Many continue to view organized crime as synonymous with drug cartels, which are notorious for extreme violence. Cartels fight wars to control routes; gangs battle over territory. Both are products of the regulatory environment around drugs, which are almost universally prohibited. Others conceive of organized crime as mafia-style groups, with their use of extortion and violence. These models tend to be organizationally hierarchical and known for their strong identity cultures.

But for the most part, criminal networks involved in environmental crime do not organize themselves like Colombian drug cartels or Italian mafias – they do not need to. The commodities they traffic are rarely completely prohibited and usually have routes to market that are legal. As a result, environmental crime has long relied on legitimate companies and businesses as fronts. These networks tend to deploy violence only sparingly, favouring coercion, intimidation or targeted killings – especially of those brave enough to be environmental defenders.

Environmental crime networks depend on upperworld technology and services (customs, logistics, financial markets), as well as expert understanding of regulatory frameworks and their loopholes, often engaging specialists only as needed and for short periods. The actors involved tend not to emerge from the regular criminal recruitment ground – such as the bouncer and security industries – or to develop marked criminal cultures. This makes the networks engaged in trafficking environmental commodities more difficult to define and identify. In fact, their protagonists frequently have public personas as legitimate businesspeople.

Nevertheless, environmental crime networks display many of the same hallmarks as traditional organized crime: they are transnational with multi-actor involvement, and have highly complex and intertwined business structures, professional money laundering tools, corruption strategies and sophisticated concealment practices. That environmental crime is less overtly violent in nature than drug markets and mafias does not justify a different legal and enforcement approach – especially given the global harm it causes.

Models for the future of organized crime

The differences in organizational structure and visibility between environmental crime networks and traditional mafias highlight a wider transformation in organized crime, as examined in Europol’s latest Serious and Organised Crime Threat Assessment. Today’s criminal networks are often fluid, with shifting membership and temporary partnerships formed according to need. Digital tools, like encrypted messaging and online markets, have lowered the barriers to entry, enabling small crews to transact globally without traditional gatekeepers. This produces a more atomized criminal ecosystem, where collaboration is opportunistic and even loosely connected actors can access global illicit markets.

Europol notes that criminal networks systematically use legitimate businesses, logistics chains and financial infrastructures to operate. In fact, an estimated 86% of Europe’s most threatening criminal networks are able to infiltrate the legal business world to disguise their activities and launder criminal profit. This integration has blurred the boundaries between licit and illicit trade, making organized crime harder to isolate from the global economy.

Seen in this light, the forms that environmental crime takes are not outliers, but ahead of the curve: timber laundered through respectable firms; hazardous waste moved through freight-forwarders under falsified paperwork; illegal catch from distant-water fleets discretely merged with global seafood supply chains under flags of convenience; exotic pets sold through social media; ‘dirty gold’ from informal Amazon mines legitimized by licensed brokers and international refineries.
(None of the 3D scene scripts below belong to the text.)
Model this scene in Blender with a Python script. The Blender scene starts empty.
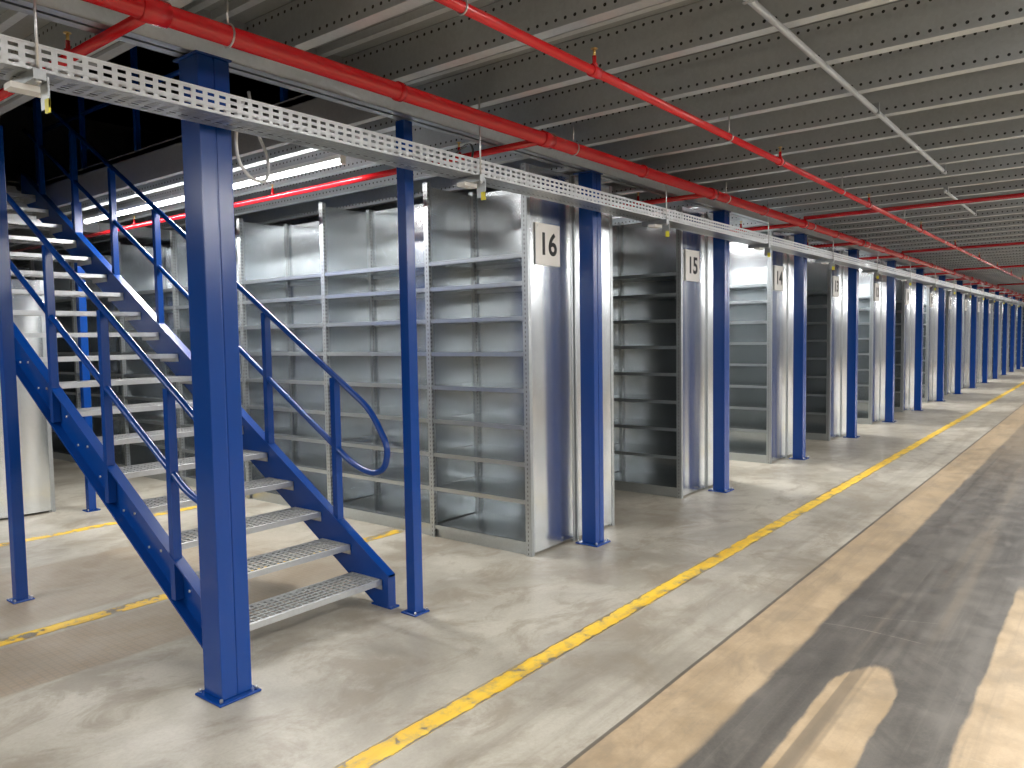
import bpy, math, random
from mathutils import Vector, Matrix
random.seed(3)
scene = bpy.context.scene
H = 1.6
PITCH = 2.44
POSTX0 = 4.99
NR = 16
PY = 3.165
RY = 3.32          # rack face line
DECK = 3.15
JB = 2.95

# ------------------------------------------------------------ materials
class NT:
    def __init__(s, name):
        s.mat = bpy.data.materials.new(name); s.mat.use_nodes = True
        s.t = s.mat.node_tree; s.b = s.t.nodes['Principled BSDF']; s.out = s.t.nodes['Material Output']
    def n(s, typ, **kw):
        nd = s.t.nodes.new(typ)
        for k, v in kw.items(): setattr(nd, k, v)
        return nd
    def link(s, a, b): s.t.links.new(a, b)
    def put(s, inp, v):
        if isinstance(v, (int, float)): inp.default_value = v
        elif isinstance(v, (tuple, list)): inp.default_value = v
        else: s.link(v, inp)
    def m(s, op, a, b=0.0, c=None):
        nd = s.n('ShaderNodeMath', operation=op)
        s.put(nd.inputs[0], a); s.put(nd.inputs[1], b)
        if c is not None: s.put(nd.inputs[2], c)
        return nd.outputs[0]
    def step(s, v, lo, hi):
        nd = s.n('ShaderNodeMapRange', interpolation_type='SMOOTHSTEP')
        s.put(nd.inputs[0], v); nd.inputs[1].default_value = lo; nd.inputs[2].default_value = hi
        return nd.outputs[0]
    def band(s, v, a, b, e):
        return s.m('MULTIPLY', s.step(v, a-e, a+e), s.m('SUBTRACT', 1.0, s.step(v, b-e, b+e)))
    def noise(s, vec, scale, detail=4, rough=.55, dist=0):
        nd = s.n('ShaderNodeTexNoise'); nd.inputs['Scale'].default_value = scale
        nd.inputs['Detail'].default_value = detail; nd.inputs['Roughness'].default_value = rough
        nd.inputs['Distortion'].default_value = dist
        if vec is not None: s.link(vec, nd.inputs['Vector'])
        return nd.outputs[0]
    def coord(s, which='Object'):
        return s.n('ShaderNodeTexCoord').outputs[which]
    def mapping(s, vec, sc=(1,1,1), loc=(0,0,0), rot=(0,0,0)):
        nd = s.n('ShaderNodeMapping'); nd.inputs['Scale'].default_value = sc; nd.inputs['Location'].default_value = loc
        nd.inputs['Rotation'].default_value = rot
        s.link(vec, nd.inputs['Vector']); return nd.outputs[0]
    def xyz(s, vec):
        nd = s.n('ShaderNodeSeparateXYZ'); s.link(vec, nd.inputs[0]); return nd.outputs
    def mix(s, f, a, b):
        nd = s.n('ShaderNodeMix', data_type='RGBA')
        s.put(nd.inputs[0], f)
        s.put(nd.inputs[6], a); s.put(nd.inputs[7], b)
        return nd.outputs[2]
    def bump(s, h, strength=.1, dist=.01):
        nd = s.n('ShaderNodeBump'); nd.inputs['Strength'].default_value = strength
        nd.inputs['Distance'].default_value = dist; s.link(h, nd.inputs['Height'])
        s.link(nd.outputs[0], s.b.inputs['Normal'])
    def holes(s, mask):
        tr = s.n('ShaderNodeBsdfTransparent'); mx = s.n('ShaderNodeMixShader')
        s.link(mask, mx.inputs[0]); s.link(s.b.outputs[0], mx.inputs[1]); s.link(tr.outputs[0], mx.inputs[2])
        s.link(mx.outputs[0], s.out.inputs[0])

def c4(r, g, b): return (r, g, b, 1)

def painted(name, col, rough=.3, metal=0.0, coat=0.0, var=.08, spec=.5):
    N = NT(name)
    nz = N.noise(N.coord(), 6, 3)
    N.link(N.mix(N.m('MULTIPLY', nz, var*2), c4(*col), c4(*[min(1, c*1.35+.001) for c in col])), N.b.inputs['Base Color'])
    N.b.inputs['Roughness'].default_value = rough
    N.b.inputs['Metallic'].default_value = metal
    N.b.inputs['Coat Weight'].default_value = coat
    N.b.inputs['Specular IOR Level'].default_value = spec
    return N.mat

def galv(name, col=(.60,.62,.62), rough=.36, metal=.85, perf=None, streak=False, hole_dark=False, rnd=False, hd=.015, rv=.08, wave=0):
    N = NT(name)
    obj = N.coord()
    v = N.mapping(obj, (9, 9, .5) if streak else (10, 10, 10))
    nz = N.noise(v, 1.0, 3, .6)
    vo = N.n('ShaderNodeTexVoronoi'); vo.inputs['Scale'].default_value = 60; N.link(obj, vo.inputs['Vector'])
    sp = N.xyz(vo.outputs['Color'])[0]
    f = N.m('ADD', N.m('MULTIPLY', nz, .6), N.m('MULTIPLY', sp, .3))
    d = tuple(c*.86 for c in col); l = tuple(min(1, c*1.08) for c in col)
    base = N.mix(f, c4(*d), c4(*l))
    N.b.inputs['Metallic'].default_value = metal
    N.link(N.m('ADD', N.m('MULTIPLY', nz, rv), rough-rv/2), N.b.inputs['Roughness'])
    if streak:
        h = N.noise(N.mapping(obj, (3.2, 3.2, .25)), 1.0, 1, .4)
        N.bump(h, .5, .06)
    elif wave:
        h = N.noise(obj, 1.6, 1, .4)
        N.bump(h, wave, .06)
    if perf:
        uv = N.xyz(N.coord('UV'))
        pitch, ln, rows, hw = perf
        av = N.m('MULTIPLY', N.m('SUBTRACT', N.m('FRACT', N.m('DIVIDE', uv[1], pitch)), .5), pitch)
        a = N.m('LESS_THAN', N.m('ABSOLUTE', av), ln/2)
        tot = None
        for r in rows:
            du = N.m('SUBTRACT', N.m('ABSOLUTE', uv[0]), r)
            if rnd:
                b = N.m('LESS_THAN', N.m('ADD', N.m('MULTIPLY', du, du), N.m('MULTIPLY', av, av)), hw*hw)
            else:
                b = N.m('LESS_THAN', N.m('ABSOLUTE', du), hw)
            tot = b if tot is None else N.m('MAXIMUM', tot, b)
        mask = tot if rnd else N.m('MULTIPLY', a, tot)
        if hole_dark:
            base = N.mix(mask, base, c4(hd,hd,hd))
            N.link(N.m('MULTIPLY', N.m('SUBTRACT', 1.0, mask), metal), N.b.inputs['Metallic'])
        else:
            N.holes(mask)
    N.link(base, N.b.inputs['Base Color'])
    return N.mat

M = {}
M['blue'] = painted('blue_paint', (.0015,.038,.205), .22, spec=.45)
M['red'] = painted('red_paint', (.54,.006,.012), .22, coat=.3)
M['galv'] = galv('galvanised_steel', (.45,.475,.485))
M['panel'] = galv('galvanised_panel', (.74,.775,.80), .21, .97, streak=True, rv=.05)
M['shelf'] = galv('galvanised_shelf', (.69,.73,.75), .25, .94, rv=.03, wave=.35)
M['lip'] = galv('shelf_lip_steel', (.58,.62,.64), .30, .92, rv=.03)
M['joist'] = galv('joist_steel', (.60,.625,.64), .34, .82, perf=(.05,.02,[.07],.0078), hole_dark=True, rnd=True)
M['flange'] = galv('joist_flange', (.66,.685,.70), .38, .65)
M['deck'] = galv('deck_steel', (.36,.38,.39), .5, .45)  # base colour darkened to paint in shade between the joists
M['trim'] = galv('trim_steel', (.32,.33,.34), .6, .3)
M['upright'] = galv('perforated_upright', (.52,.55,.56), .34, .85, perf=(.033,.016,[.0],.004), hole_dark=True, hd=.15)
M['tray'] = galv('perforated_tray', (.60,.62,.63), .34, .75, perf=(.05,.030,[.0,.026,.052],.0062))
M['traytop'] = galv('tray_lip', (.62,.64,.65), .36, .7)
M['tread'] = galv('grating_steel', (.54,.555,.56), .38, .7)
M['dark'] = painted('unlit_dark', (.02,.02,.022), .6)  # near-black upper ceiling; darkness of the unlit upper level put into its colour
M['cable'] = painted('cable_grey', (.62,.63,.63), .5)
M['blackcable'] = painted('cable_black', (.02,.02,.02), .5)
M['white'] = painted('white_enamel', (.80,.80,.78), .35)
M['sign'] = painted('sign_plate', (.80,.78,.74), .45)
M['ink'] = painted('sign_ink', (.012,.012,.012), .5)
M['brass'] = painted('brass', (.7,.5,.2), .3, metal=1)
M['yellow_tag'] = painted('yellow_tag', (.85,.75,.05), .4)
M['wall'] = painted('wall_plaster', (.66,.66,.66), .8)
M['bolt'] = painted('bolt_zinc', (.6,.6,.6), .35, metal=1)

def emit(name, st, col=(1,.985,.965)):
    m = bpy.data.materials.new(name); m.use_nodes = True
    b = m.node_tree.nodes['Principled BSDF']
    b.inputs['Emission Color'].default_value = c4(*col); b.inputs['Emission Strength'].default_value = st
    b.inputs['Base Color'].default_value = c4(.9,.9,.9)
    return m
M['tube'] = emit('lit_tube', 12)
M['tube_hi'] = emit('lit_tube_boosted', 36)  # emission raised above the other tubes to lighten the ceiling
M['tube_off'] = painted('unlit_tube', (.75,.76,.75), .3)

# floor
def floor_mat():
    N = NT('worn_concrete')
    o = N.coord(); X, Y, Z = N.xyz(o)
    wob = N.m('SUBTRACT', N.noise(N.mapping(o, (.9, 3, 1)), 1.5, 5, .6), .5)
    wob2 = N.m('SUBTRACT', N.noise(N.mapping(o, (4, 25, 1)), 1.5, 4, .6), .5)
    Yw = N.m('ADD', N.m('ADD', Y, N.m('MULTIPLY', wob, .06)), N.m('MULTIPLY', wob2, .02))
    Xw = N.m('ADD', X, N.m('MULTIPLY', wob, .4))
    big = N.noise(o, .9, 6, .62, .4)
    blot = N.noise(N.mapping(o, (1, 1.3, 1), (7, 3, 0)), 2.2, 8, .7, .6)
    med = N.noise(o, 5, 6, .65)
    fine = N.noise(o, 60, 4, .7)
    streak = N.noise(N.mapping(o, (.35, 6, 1)), 1.0, 5, .6)
    streak2 = N.noise(N.mapping(o, (.12, 2.2, 1), (3, 9, 0)), 1.0, 5, .6)
    streak3 = N.noise(N.mapping(o, (.5, 34, 1), (13, 2, 0)), 1.0, 5, .7)
    conc = N.mix(N.step(big, .3, .7), c4(.25,.228,.185), c4(.46,.43,.36))
    conc = N.mix(N.m('MULTIPLY', N.step(blot, .45, .63), .65), conc, c4(.22,.185,.135))
    conc = N.mix(N.m('MULTIPLY', N.step(med, .55, .75), .4), conc, c4(.54,.51,.45))
    conc = N.mix(N.m('MULTIPLY', N.step(streak3, .56, .72), .18), conc, c4(.16,.14,.11))
    tan = N.mix(N.step(med, .3, .7), c4(.31,.23,.14), c4(.42,.32,.205))
    tan = N.mix(N.m('MULTIPLY', N.step(streak, .48, .68), .4), tan, c4(.18,.15,.11))
    tan = N.mix(N.m('MULTIPLY', N.step(blot, .47, .63), .5), tan, c4(.21,.17,.12))
    tan = N.mix(N.m('MULTIPLY', N.step(streak3, .55, .68), .18), tan, c4(.12,.10,.08))
    dark = N.mix(N.step(streak, .3, .72), c4(.055,.053,.05), c4(.115,.108,.098))
    dark = N.mix(N.m('MULTIPLY', N.step(med, .5, .7), .4), dark, c4(.165,.15,.13))
    dark = N.mix(N.m('MULTIPLY', N.step(blot, .48, .62), .55), dark, c4(.04,.039,.037))
    dark = N.mix(N.m('MULTIPLY', N.step(streak2, .56, .64), .3), dark, c4(.22,.18,.13))
    dark = N.mix(N.m('MULTIPLY', N.step(streak3, .54, .68), .22), dark, c4(.19,.175,.15))
    lanemask = N.m('SUBTRACT', 1.0, N.step(Y, 1.57, 1.59))
    darkm = N.m('SUBTRACT', 1.0, N.step(Yw, 1.23, 1.27))
    dy = N.m('SUBTRACT', Yw, .865)
    Xt = N.m('ADD', Xw, N.m('MULTIPLY', N.m('MULTIPLY', dy, dy), 14))
    t1 = N.m('MULTIPLY', N.band(Yw, .73, 1.0, .008), N.m('SUBTRACT', 1.0, N.step(Xt, 3.83, 3.90)))
    t2 = N.m('MULTIPLY', N.m('SUBTRACT', 1.0, N.step(Yw, .445, .465)), N.m('SUBTRACT', 1.0, N.step(Xw, 5.4, 5.7)))
    far = N.m('MULTIPLY', N.step(X, 8, 14), .4)
    dm = N.m('MULTIPLY', darkm, N.m('SUBTRACT', 1.0, N.m('MAXIMUM', N.m('MAXIMUM', t1, t2), far)))
    dm = N.m('MULTIPLY', dm, .97)
    lane = N.mix(dm, tan, dark)
    edge = N.m('MULTIPLY', N.band(Yw, 1.5, 2.0, .12), N.m('MULTIPLY', N.step(streak, .4, .7), .5))
    conc = N.mix(edge, conc, c4(.18,.155,.12))
    lb = N.m('MULTIPLY', N.band(Yw, 3.95, 4.6, .02), N.m('SUBTRACT', 1.0, N.step(Xw, 3.2, 4.0)))
    lb2 = N.m('MULTIPLY', N.band(Yw, 4.85, 6.1, .04), N.m('SUBTRACT', 1.0, N.step(Xw, 3.0, 4.2)))
    px = N.m('ABSOLUTE', N.m('SUBTRACT', N.m('FRACT', N.m('MULTIPLY', X, 28)), .5))
    py = N.m('ABSOLUTE', N.m('SUBTRACT', N.m('FRACT', N.m('MULTIPLY', Y, 28)), .5))
    pr = N.m('MULTIPLY', N.m('GREATER_THAN', N.m('MAXIMUM', px, py), .38), .35)
    tb = N.mix(pr, c4(.26,.185,.11), c4(.10,.08,.06))
    conc = N.mix(N.m('MULTIPLY', lb, N.m('ADD', .5, N.m('MULTIPLY', N.step(big, .4, .6), .25))), conc, tb)
    conc = N.mix(N.m('MULTIPLY', lb2, .5), conc, tb)
    col = N.mix(lanemask, conc, lane)
    jy = N.band(N.m('ADD', Y, N.m('MULTIPLY', wob, .012)), 1.573, 1.592, .003)
    col = N.mix(N.m('MULTIPLY', jy, .8), col, c4(.05,.042,.034))
    for k,(rz,lv) in enumerate(((.5,.47),(-.9,.53))):
        sn = N.noise(N.mapping(o, (.7, .25, 1), (k*5, 2, 0), (0,0,rz)), 1.0, 1, .3)
        gate = N.step(N.noise(N.mapping(o, (1,1,1), (k*9, 4, 0)), 1.3, 2), .52, .6)
        sc = N.m('MULTIPLY', N.m('LESS_THAN', N.m('ABSOLUTE', N.m('SUBTRACT', sn, lv)), .0005), gate)
        col = N.mix(N.m('MULTIPLY', sc, N.m('MULTIPLY', darkm, .3)), col, c4(.5,.45,.38))
    tyre = N.m('MULTIPLY', N.step(N.noise(N.mapping(o, (.08, 7, 1), (1, 5, 0)), 1.0, 2, .5), .58, .62), .5)
    col = N.mix(N.m('MULTIPLY', tyre, darkm), col, c4(.04,.038,.035))
    col = N.mix(N.m('MULTIPLY', N.step(fine, .35, .75), .20), col, c4(.18,.16,.125))
    N.link(col, N.b.inputs['Base Color'])
    N.link(N.m('ADD', .22, N.m('MULTIPLY', med, .38)), N.b.inputs['Roughness'])
    N.b.inputs['Specular IOR Level'].default_value = .45
    N.bump(N.m('ADD', med, N.m('MULTIPLY', fine, .2)), .07, .01)
    return N.mat
M['floor'] = floor_mat()

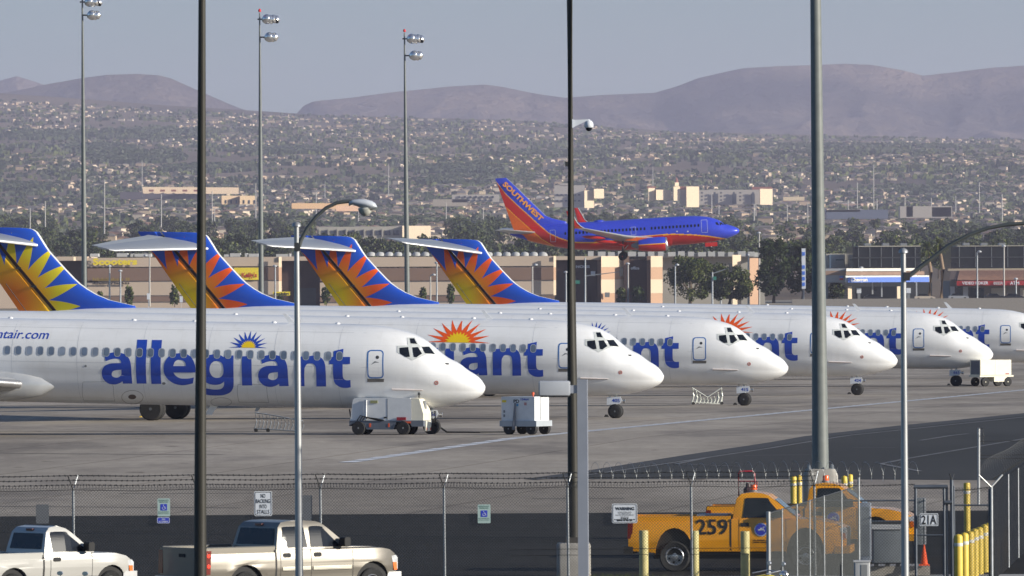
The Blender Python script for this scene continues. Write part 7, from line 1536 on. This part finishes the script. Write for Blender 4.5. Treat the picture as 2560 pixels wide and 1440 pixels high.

It should not be the case, then, that environmental crime is seen as ‘insufficiently organized’ to warrant being considered an organized criminal activity. These are precisely examples of how environmental crime operations were early adopters of the technologically mediated, networked and economically integrated practices that now characterize the contemporary organized crime landscape. Misapprehending this can be costly. It means governments fail to equip their enforcement actors with the tools they need to be effective against environmental crime.

Europe grapples with the challenge

The test of whether governments grasp this reality now sits firmly with the EU, which has an unprecedented opportunity to get this right. EU states have until May 2026 to bring the revised Environmental Crime Directive into national law, and explicitly reclassify environmental crime as a form of serious crime requiring dedicated tools. These could include the powers and resources to carry out sophisticated investigations, undercover operations, controlled buys, financial and digital forensics, wiretapping and specialized skills to determine illegality in grey markets.

Adopted in April 2024, the directive states that environmental crime offences involve repeat criminality, corruption, fraud, intimidation and irreversible ecological damage. It mandates strict penalties – lengthier sentences and fines for businesses of up to €40 million or a percentage of their global turnover. But crucially, the deeper message sits in its enforcement provisions, which, if they were to be adopted, would enable states to use investigative tools normally reserved for serious organized crime – like asset tracing, surveillance and undercover work. It also sets out how national authorities will need training and capacity to use these tools, including cooperation mechanisms across agencies and borders. In other words, administrative enforcement is not enough; what is needed is the investigative muscle, financial tools and professional depth associated with major organized crime investigations.

The question now is, will European states rise to the challenge and treat environmental crime for what it is – organized crime? All policy changes are trade-offs, and not all European states appear to be convinced of the severity of the threat, meaning they may opt for a minimalist implementation. In Germany, for example, essential law enforcement tools to counter organized crime are not available to combat environmental crimes. The current government does not appear willing to change this – its draft bill to incorporate  the Environmental Crime Directive fails to embrace investigative instruments such as telecommunication surveillance, which is widely criticized by police unions and national experts. This may suggest that some member states will water down the directive’s intent.

However, experts and civil society organizations agree that a paradigm shift is overdue. If European states step up, they will achieve something more fundamental than meeting EU obligations or demonstrating environmental commitment. Their law enforcement systems will finally be aligned with the new reality of 21st-century organized crime.